**Goal:** In the entries below, find the lines that contain the word "image" and copy them.

**Records to process:**
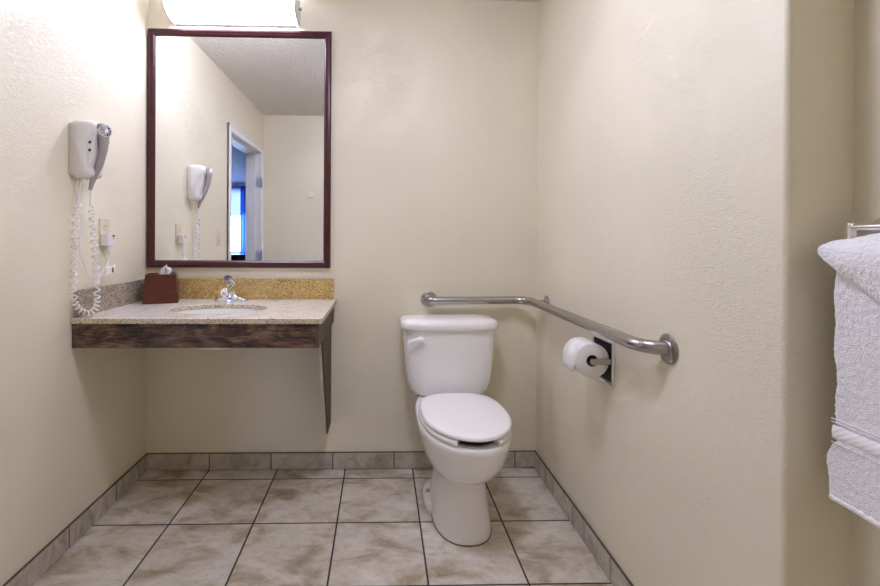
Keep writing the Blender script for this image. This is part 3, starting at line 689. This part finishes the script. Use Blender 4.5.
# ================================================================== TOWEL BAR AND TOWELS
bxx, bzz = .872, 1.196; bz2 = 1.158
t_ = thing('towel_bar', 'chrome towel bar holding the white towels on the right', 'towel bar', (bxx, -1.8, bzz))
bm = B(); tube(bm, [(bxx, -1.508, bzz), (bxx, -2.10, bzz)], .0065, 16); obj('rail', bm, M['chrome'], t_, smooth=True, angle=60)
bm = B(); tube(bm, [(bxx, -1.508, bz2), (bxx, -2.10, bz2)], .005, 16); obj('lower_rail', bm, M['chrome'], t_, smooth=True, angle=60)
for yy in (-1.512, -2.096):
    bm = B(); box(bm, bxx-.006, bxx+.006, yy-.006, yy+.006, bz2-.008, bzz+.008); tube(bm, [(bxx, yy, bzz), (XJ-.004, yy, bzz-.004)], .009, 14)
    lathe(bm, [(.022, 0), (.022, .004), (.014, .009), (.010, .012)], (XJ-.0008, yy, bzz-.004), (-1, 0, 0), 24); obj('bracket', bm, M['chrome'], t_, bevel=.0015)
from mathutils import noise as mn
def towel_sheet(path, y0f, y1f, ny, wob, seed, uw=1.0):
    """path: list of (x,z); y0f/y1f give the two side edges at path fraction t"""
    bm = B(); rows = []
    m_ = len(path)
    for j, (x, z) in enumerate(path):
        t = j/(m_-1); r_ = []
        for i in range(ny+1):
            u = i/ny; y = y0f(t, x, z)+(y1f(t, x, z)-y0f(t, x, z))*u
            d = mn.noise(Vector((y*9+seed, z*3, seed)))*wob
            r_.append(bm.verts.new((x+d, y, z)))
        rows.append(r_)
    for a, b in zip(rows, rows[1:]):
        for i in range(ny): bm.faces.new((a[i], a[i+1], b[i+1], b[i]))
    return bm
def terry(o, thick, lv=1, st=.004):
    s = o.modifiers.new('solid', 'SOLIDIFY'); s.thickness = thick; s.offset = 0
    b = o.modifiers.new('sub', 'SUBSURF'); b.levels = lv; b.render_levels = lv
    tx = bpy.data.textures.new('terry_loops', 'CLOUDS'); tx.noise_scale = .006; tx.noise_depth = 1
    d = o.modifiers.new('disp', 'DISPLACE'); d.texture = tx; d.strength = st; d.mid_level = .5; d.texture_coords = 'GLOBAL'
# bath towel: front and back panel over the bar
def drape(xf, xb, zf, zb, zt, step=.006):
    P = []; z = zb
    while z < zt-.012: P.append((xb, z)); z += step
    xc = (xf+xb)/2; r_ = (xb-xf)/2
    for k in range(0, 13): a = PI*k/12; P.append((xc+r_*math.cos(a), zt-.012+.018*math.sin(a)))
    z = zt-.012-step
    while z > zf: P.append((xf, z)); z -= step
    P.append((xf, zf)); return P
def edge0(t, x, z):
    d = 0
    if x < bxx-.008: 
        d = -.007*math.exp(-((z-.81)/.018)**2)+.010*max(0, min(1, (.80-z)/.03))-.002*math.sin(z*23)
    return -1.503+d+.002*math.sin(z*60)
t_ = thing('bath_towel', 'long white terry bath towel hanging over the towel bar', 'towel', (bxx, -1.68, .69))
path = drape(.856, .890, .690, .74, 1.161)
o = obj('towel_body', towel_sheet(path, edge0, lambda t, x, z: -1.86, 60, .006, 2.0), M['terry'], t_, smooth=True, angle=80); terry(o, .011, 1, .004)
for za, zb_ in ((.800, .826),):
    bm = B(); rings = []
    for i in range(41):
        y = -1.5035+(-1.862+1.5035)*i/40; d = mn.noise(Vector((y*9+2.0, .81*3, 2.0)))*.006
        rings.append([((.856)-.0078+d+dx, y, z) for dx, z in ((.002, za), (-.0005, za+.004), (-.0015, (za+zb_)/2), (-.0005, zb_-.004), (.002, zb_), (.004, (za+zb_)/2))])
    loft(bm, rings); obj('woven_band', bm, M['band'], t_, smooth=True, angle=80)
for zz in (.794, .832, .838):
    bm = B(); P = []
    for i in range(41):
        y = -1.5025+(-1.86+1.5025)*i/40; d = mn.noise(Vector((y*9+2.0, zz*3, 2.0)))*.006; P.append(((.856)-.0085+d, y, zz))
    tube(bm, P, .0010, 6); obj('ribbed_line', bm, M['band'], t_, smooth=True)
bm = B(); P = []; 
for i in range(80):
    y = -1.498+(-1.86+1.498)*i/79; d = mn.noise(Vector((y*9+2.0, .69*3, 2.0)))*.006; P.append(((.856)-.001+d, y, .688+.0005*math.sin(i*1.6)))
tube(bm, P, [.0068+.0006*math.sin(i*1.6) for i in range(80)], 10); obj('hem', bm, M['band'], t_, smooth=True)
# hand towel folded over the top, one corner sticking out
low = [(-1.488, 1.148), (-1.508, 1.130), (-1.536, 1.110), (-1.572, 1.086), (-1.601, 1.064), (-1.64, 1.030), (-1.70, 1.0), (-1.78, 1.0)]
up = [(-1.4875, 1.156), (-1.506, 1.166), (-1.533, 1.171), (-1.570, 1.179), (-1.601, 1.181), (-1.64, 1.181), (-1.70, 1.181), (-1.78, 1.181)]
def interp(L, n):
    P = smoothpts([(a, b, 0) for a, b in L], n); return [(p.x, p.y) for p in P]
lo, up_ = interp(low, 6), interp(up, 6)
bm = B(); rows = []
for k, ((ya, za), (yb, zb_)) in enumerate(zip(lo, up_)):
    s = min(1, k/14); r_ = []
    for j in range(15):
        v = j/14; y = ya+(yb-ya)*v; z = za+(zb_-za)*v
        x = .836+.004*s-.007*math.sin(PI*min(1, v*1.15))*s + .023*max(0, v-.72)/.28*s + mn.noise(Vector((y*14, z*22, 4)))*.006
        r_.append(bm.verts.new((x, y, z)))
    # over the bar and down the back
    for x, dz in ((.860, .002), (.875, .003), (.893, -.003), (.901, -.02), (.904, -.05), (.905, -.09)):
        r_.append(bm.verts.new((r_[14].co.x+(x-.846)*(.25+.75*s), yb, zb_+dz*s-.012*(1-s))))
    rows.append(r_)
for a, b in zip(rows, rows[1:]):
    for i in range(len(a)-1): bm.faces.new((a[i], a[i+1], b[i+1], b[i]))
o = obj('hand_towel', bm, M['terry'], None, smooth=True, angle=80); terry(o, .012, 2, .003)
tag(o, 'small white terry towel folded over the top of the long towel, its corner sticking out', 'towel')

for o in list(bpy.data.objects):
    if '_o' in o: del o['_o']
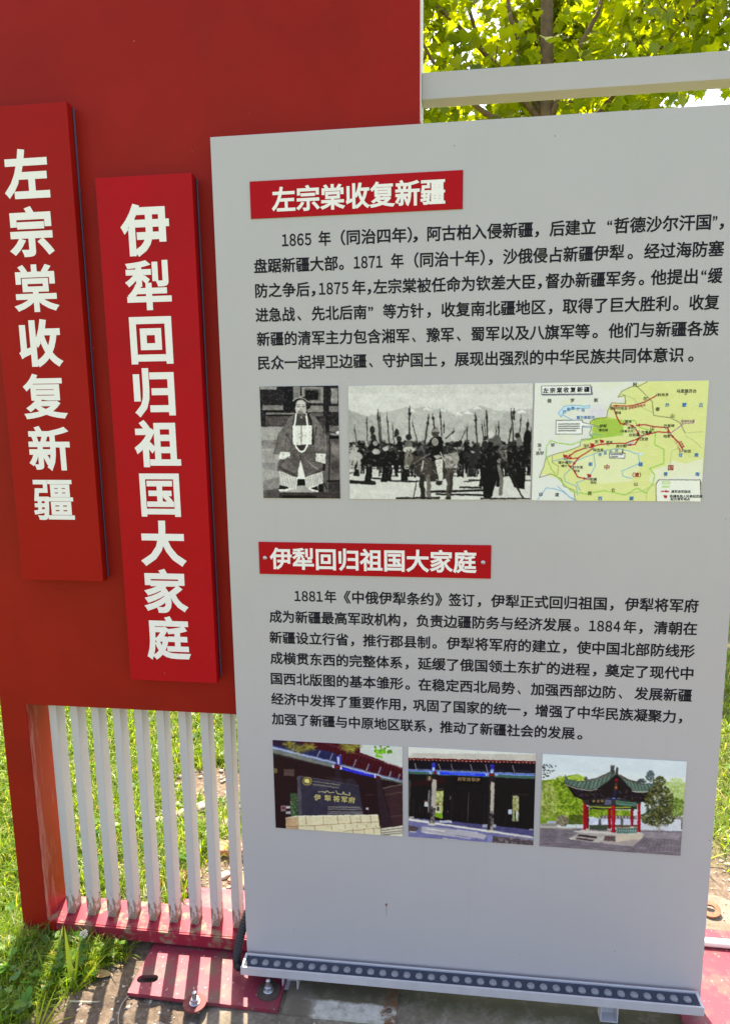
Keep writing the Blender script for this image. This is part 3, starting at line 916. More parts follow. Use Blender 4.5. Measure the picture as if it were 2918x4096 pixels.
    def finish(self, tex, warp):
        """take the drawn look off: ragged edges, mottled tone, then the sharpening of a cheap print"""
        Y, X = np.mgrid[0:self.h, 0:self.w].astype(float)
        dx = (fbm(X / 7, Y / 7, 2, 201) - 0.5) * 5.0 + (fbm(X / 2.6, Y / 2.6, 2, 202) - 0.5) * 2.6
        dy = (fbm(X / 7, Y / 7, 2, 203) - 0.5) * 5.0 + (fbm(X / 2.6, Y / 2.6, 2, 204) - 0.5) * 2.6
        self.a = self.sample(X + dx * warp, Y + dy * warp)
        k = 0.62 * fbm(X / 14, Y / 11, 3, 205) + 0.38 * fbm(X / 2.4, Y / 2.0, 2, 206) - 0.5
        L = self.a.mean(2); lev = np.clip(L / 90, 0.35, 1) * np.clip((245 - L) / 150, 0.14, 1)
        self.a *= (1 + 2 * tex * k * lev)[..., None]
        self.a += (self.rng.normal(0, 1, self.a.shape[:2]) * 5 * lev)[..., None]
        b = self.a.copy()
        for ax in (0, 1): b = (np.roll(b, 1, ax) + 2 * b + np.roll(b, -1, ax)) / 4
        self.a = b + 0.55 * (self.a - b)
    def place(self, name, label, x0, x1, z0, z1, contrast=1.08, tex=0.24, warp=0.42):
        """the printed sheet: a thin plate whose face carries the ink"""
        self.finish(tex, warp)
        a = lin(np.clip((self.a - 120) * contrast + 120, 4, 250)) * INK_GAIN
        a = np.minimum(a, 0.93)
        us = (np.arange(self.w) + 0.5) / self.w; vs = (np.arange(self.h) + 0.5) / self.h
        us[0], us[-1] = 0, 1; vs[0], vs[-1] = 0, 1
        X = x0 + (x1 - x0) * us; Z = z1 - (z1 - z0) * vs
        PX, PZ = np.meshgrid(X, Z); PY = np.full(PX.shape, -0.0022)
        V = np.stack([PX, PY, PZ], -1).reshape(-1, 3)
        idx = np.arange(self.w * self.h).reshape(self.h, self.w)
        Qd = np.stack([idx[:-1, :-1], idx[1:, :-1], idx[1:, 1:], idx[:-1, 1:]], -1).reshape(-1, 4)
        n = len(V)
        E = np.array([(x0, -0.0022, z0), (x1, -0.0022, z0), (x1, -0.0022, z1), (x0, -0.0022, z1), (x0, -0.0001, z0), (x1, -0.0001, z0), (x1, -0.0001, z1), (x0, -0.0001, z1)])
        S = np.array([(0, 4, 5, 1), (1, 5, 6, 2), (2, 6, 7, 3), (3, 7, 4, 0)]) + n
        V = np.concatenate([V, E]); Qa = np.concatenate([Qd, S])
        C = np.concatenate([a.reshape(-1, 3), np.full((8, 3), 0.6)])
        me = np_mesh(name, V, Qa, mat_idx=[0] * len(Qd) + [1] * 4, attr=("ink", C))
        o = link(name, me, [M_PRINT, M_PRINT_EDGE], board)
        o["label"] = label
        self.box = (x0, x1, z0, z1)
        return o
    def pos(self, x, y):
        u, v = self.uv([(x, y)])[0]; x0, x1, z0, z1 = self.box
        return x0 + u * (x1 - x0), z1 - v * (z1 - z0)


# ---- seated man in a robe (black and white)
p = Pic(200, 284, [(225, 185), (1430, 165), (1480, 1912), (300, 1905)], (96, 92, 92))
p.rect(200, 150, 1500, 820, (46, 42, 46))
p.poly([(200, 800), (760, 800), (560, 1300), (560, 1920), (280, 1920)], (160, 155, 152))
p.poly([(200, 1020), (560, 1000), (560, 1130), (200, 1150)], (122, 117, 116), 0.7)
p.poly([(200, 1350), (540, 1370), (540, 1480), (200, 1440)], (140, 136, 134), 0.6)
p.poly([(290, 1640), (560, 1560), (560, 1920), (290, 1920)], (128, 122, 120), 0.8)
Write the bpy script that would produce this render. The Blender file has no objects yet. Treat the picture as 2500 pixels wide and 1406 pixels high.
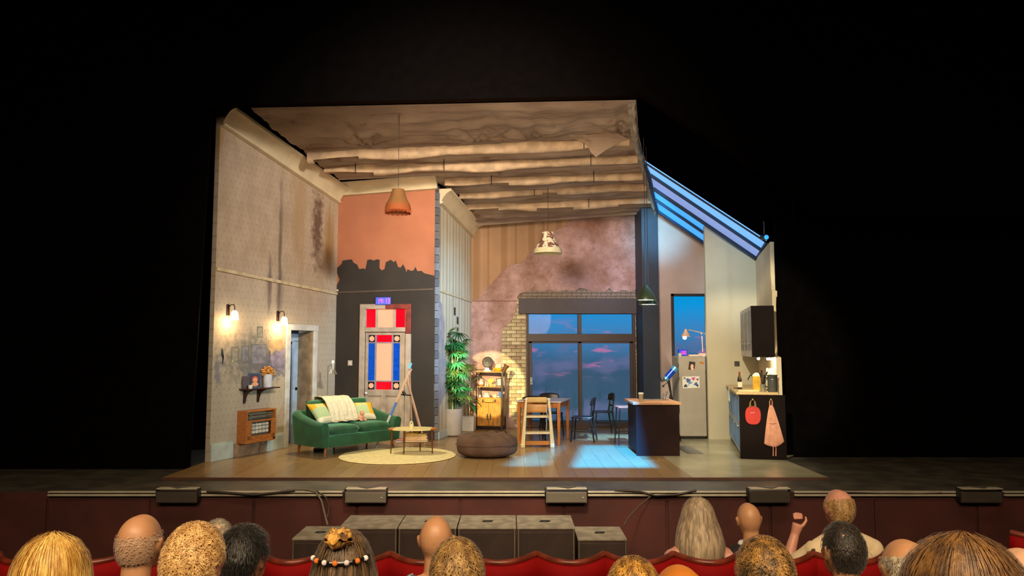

**Response:**
Keep writing the Blender script for this image. This is part 3, starting at line 689. This part finishes the script. Use Blender 4.5.
Keep writing the Blender script for this image. This is part 3, starting at line 916. More parts follow. Use Blender 4.5. Measure the picture as if it were 2918x4096 pixels.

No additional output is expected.